• [Recorded information]
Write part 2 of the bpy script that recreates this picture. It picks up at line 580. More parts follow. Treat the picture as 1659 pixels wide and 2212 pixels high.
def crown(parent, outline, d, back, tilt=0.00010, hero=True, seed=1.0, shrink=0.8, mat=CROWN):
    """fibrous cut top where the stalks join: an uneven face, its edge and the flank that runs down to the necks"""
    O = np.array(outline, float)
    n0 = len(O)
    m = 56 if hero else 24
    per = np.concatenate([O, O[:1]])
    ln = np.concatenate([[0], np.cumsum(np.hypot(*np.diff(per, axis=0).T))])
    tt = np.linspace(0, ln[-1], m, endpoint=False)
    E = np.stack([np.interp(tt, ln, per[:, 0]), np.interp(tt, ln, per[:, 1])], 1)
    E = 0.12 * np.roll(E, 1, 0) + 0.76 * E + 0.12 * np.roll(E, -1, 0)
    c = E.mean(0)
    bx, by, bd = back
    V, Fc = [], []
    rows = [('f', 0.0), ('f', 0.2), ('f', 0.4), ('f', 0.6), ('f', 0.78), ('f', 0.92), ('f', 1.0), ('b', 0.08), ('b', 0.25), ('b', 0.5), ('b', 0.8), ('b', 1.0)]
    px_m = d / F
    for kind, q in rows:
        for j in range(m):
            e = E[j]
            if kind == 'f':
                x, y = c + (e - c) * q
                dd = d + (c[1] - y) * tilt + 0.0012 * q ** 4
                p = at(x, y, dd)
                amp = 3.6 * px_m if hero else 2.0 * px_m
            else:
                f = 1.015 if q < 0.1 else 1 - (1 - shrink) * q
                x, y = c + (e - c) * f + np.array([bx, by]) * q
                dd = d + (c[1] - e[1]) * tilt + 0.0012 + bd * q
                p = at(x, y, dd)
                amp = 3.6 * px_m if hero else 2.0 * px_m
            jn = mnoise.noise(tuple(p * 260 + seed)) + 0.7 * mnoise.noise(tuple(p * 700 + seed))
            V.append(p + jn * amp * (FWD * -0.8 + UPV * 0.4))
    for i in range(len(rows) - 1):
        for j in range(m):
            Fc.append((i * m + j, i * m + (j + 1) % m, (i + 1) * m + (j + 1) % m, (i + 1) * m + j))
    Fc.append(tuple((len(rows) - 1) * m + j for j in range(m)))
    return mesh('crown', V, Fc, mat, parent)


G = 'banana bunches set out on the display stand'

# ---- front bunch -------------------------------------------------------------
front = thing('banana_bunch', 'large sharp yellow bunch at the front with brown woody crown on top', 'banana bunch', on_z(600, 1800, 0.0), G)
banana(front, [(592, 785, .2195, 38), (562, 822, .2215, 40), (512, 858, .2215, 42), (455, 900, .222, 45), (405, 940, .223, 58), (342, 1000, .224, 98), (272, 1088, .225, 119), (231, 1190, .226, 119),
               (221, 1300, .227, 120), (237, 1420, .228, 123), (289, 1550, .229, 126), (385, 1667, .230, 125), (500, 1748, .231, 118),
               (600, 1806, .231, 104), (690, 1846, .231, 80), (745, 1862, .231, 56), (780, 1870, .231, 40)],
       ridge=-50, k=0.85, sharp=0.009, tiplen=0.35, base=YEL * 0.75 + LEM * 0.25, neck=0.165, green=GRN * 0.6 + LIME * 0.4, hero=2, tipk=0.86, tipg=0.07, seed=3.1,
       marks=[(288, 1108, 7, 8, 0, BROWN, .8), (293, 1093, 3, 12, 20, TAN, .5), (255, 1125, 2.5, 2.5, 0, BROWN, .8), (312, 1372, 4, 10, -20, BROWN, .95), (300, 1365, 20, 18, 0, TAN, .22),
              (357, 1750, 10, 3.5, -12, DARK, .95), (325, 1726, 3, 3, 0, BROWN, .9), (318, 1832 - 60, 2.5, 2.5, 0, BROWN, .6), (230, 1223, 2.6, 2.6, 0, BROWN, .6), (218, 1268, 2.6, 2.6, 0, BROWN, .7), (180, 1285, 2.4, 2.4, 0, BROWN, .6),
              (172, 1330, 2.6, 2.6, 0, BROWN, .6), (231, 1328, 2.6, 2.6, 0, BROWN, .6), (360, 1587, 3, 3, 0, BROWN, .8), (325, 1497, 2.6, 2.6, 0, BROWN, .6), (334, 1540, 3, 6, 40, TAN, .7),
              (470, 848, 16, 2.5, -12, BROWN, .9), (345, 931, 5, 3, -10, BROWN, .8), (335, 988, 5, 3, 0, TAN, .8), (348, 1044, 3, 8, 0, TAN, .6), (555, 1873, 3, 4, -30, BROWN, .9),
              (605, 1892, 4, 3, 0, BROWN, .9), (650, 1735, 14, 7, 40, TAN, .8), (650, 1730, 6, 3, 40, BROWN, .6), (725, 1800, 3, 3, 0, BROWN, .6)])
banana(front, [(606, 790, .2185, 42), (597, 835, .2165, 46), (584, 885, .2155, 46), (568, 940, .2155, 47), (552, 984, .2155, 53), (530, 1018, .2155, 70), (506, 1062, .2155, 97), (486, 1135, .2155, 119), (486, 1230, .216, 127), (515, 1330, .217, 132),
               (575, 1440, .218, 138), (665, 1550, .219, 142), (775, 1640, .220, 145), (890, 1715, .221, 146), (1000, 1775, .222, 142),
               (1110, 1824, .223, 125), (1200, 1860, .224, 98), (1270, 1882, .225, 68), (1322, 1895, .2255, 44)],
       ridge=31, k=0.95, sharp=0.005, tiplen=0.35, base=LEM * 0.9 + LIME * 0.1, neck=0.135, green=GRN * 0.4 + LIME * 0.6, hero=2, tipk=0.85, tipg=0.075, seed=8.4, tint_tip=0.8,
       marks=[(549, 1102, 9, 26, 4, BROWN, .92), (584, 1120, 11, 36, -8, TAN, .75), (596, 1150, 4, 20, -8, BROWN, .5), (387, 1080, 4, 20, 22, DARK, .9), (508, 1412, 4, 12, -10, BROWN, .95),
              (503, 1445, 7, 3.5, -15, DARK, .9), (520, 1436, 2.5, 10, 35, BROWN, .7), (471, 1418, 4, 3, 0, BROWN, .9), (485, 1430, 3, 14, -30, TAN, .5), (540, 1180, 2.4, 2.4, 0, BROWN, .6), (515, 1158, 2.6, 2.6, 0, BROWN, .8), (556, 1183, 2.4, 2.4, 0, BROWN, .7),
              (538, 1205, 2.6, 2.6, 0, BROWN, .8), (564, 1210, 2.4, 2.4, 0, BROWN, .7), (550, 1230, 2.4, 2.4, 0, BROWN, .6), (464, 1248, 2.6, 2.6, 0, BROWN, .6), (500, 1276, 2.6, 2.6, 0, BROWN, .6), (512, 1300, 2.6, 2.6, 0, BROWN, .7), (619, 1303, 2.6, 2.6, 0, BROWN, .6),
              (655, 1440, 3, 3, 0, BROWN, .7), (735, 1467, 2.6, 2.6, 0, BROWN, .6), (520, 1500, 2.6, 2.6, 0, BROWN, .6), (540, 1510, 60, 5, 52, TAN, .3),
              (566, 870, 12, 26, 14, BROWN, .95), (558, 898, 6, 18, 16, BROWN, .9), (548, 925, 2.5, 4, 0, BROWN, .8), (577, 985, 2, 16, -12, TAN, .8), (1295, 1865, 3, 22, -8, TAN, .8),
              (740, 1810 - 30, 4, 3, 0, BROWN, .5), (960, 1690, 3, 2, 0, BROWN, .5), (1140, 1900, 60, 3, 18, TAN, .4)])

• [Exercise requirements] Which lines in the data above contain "that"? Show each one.

• [Solution below]
Write part 2 of the bpy script that recreates this picture. It picks up at line 580. More parts follow. Treat the picture as 1659 pixels wide and 2212 pixels high.
    """fibrous cut top where the stalks join: an uneven face, its edge and the flank that runs down to the necks"""